— begin DATA LINES —
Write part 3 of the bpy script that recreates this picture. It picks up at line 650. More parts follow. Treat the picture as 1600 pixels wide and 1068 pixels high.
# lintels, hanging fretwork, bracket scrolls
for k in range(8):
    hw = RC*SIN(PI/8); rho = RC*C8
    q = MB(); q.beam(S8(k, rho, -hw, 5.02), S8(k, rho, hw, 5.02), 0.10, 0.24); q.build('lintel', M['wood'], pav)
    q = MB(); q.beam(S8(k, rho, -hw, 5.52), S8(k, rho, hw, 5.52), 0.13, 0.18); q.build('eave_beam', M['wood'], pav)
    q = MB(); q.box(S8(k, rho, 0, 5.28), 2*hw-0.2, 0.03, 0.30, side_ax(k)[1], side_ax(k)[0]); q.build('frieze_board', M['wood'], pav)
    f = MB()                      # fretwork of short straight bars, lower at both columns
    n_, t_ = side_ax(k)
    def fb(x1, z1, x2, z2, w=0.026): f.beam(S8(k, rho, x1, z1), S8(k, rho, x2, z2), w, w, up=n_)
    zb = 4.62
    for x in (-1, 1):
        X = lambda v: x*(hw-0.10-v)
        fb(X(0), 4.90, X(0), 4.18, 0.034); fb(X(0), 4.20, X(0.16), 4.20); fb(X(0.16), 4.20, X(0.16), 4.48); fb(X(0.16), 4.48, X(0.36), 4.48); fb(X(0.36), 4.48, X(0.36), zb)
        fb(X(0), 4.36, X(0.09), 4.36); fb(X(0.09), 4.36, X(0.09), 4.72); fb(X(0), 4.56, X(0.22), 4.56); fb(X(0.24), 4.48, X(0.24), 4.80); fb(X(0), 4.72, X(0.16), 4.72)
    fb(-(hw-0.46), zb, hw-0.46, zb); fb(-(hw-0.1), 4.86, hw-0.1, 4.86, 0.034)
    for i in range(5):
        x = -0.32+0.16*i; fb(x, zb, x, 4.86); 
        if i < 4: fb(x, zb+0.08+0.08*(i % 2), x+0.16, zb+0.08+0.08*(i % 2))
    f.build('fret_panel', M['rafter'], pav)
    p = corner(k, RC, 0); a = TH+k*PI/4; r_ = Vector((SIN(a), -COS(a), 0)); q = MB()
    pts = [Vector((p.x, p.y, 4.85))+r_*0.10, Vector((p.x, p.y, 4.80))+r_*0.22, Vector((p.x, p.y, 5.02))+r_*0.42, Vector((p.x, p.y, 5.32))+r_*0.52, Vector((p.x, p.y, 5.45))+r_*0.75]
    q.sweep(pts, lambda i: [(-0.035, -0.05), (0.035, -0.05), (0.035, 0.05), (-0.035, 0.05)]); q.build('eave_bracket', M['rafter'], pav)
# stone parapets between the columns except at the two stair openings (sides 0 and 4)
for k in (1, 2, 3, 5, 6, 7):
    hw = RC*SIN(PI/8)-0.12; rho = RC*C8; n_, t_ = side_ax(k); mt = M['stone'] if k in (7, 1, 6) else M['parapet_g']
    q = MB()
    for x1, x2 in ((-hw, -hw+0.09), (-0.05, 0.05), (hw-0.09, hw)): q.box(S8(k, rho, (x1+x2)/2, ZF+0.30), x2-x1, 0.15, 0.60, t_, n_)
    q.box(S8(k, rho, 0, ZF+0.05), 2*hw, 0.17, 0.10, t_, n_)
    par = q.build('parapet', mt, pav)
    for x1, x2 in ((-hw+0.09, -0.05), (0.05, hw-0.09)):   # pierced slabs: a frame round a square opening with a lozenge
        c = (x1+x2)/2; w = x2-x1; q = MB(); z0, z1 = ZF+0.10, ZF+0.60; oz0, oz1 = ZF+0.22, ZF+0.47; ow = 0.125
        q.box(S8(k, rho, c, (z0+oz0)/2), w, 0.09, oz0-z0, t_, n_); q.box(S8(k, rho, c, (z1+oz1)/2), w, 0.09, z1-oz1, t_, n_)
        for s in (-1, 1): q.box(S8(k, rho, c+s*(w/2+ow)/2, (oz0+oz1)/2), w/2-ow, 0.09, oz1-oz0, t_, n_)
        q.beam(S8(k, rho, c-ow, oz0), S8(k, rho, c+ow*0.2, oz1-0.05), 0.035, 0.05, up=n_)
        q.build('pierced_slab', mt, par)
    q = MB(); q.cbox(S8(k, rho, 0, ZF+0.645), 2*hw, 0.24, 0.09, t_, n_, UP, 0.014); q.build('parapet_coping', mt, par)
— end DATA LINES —
Output every line above without altering anything.

Write part 3 of the bpy script that recreates this picture. It picks up at line 650. More parts follow. Treat the picture as 1600 pixels wide and 1068 pixels high.
# lintels, hanging fretwork, bracket scrolls
for k in range(8):
    hw = RC*SIN(PI/8); rho = RC*C8
    q = MB(); q.beam(S8(k, rho, -hw, 5.02), S8(k, rho, hw, 5.02), 0.10, 0.24); q.build('lintel', M['wood'], pav)
    q = MB(); q.beam(S8(k, rho, -hw, 5.52), S8(k, rho, hw, 5.52), 0.13, 0.18); q.build('eave_beam', M['wood'], pav)
    q = MB(); q.box(S8(k, rho, 0, 5.28), 2*hw-0.2, 0.03, 0.30, side_ax(k)[1], side_ax(k)[0]); q.build('frieze_board', M['wood'], pav)
    f = MB()                      # fretwork of short straight bars, lower at both columns
    n_, t_ = side_ax(k)
    def fb(x1, z1, x2, z2, w=0.026): f.beam(S8(k, rho, x1, z1), S8(k, rho, x2, z2), w, w, up=n_)
    zb = 4.62
    for x in (-1, 1):
        X = lambda v: x*(hw-0.10-v)
        fb(X(0), 4.90, X(0), 4.18, 0.034); fb(X(0), 4.20, X(0.16), 4.20); fb(X(0.16), 4.20, X(0.16), 4.48); fb(X(0.16), 4.48, X(0.36), 4.48); fb(X(0.36), 4.48, X(0.36), zb)
        fb(X(0), 4.36, X(0.09), 4.36); fb(X(0.09), 4.36, X(0.09), 4.72); fb(X(0), 4.56, X(0.22), 4.56); fb(X(0.24), 4.48, X(0.24), 4.80); fb(X(0), 4.72, X(0.16), 4.72)
    fb(-(hw-0.46), zb, hw-0.46, zb); fb(-(hw-0.1), 4.86, hw-0.1, 4.86, 0.034)
    for i in range(5):
        x = -0.32+0.16*i; fb(x, zb, x, 4.86); 
        if i < 4: fb(x, zb+0.08+0.08*(i % 2), x+0.16, zb+0.08+0.08*(i % 2))
    f.build('fret_panel', M['rafter'], pav)
    p = corner(k, RC, 0); a = TH+k*PI/4; r_ = Vector((SIN(a), -COS(a), 0)); q = MB()
    pts = [Vector((p.x, p.y, 4.85))+r_*0.10, Vector((p.x, p.y, 4.80))+r_*0.22, Vector((p.x, p.y, 5.02))+r_*0.42, Vector((p.x, p.y, 5.32))+r_*0.52, Vector((p.x, p.y, 5.45))+r_*0.75]
    q.sweep(pts, lambda i: [(-0.035, -0.05), (0.035, -0.05), (0.035, 0.05), (-0.035, 0.05)]); q.build('eave_bracket', M['rafter'], pav)
# stone parapets between the columns except at the two stair openings (sides 0 and 4)
for k in (1, 2, 3, 5, 6, 7):
    hw = RC*SIN(PI/8)-0.12; rho = RC*C8; n_, t_ = side_ax(k); mt = M['stone'] if k in (7, 1, 6) else M['parapet_g']
    q = MB()
    for x1, x2 in ((-hw, -hw+0.09), (-0.05, 0.05), (hw-0.09, hw)): q.box(S8(k, rho, (x1+x2)/2, ZF+0.30), x2-x1, 0.15, 0.60, t_, n_)
    q.box(S8(k, rho, 0, ZF+0.05), 2*hw, 0.17, 0.10, t_, n_)
    par = q.build('parapet', mt, pav)
    for x1, x2 in ((-hw+0.09, -0.05), (0.05, hw-0.09)):   # pierced slabs: a frame round a square opening with a lozenge
        c = (x1+x2)/2; w = x2-x1; q = MB(); z0, z1 = ZF+0.10, ZF+0.60; oz0, oz1 = ZF+0.22, ZF+0.47; ow = 0.125
        q.box(S8(k, rho, c, (z0+oz0)/2), w, 0.09, oz0-z0, t_, n_); q.box(S8(k, rho, c, (z1+oz1)/2), w, 0.09, z1-oz1, t_, n_)
        for s in (-1, 1): q.box(S8(k, rho, c+s*(w/2+ow)/2, (oz0+oz1)/2), w/2-ow, 0.09, oz1-oz0, t_, n_)
        q.beam(S8(k, rho, c-ow, oz0), S8(k, rho, c+ow*0.2, oz1-0.05), 0.035, 0.05, up=n_)
        q.build('pierced_slab', mt, par)
    q = MB(); q.cbox(S8(k, rho, 0, ZF+0.645), 2*hw, 0.24, 0.09, t_, n_, UP, 0.014); q.build('parapet_coping', mt, par)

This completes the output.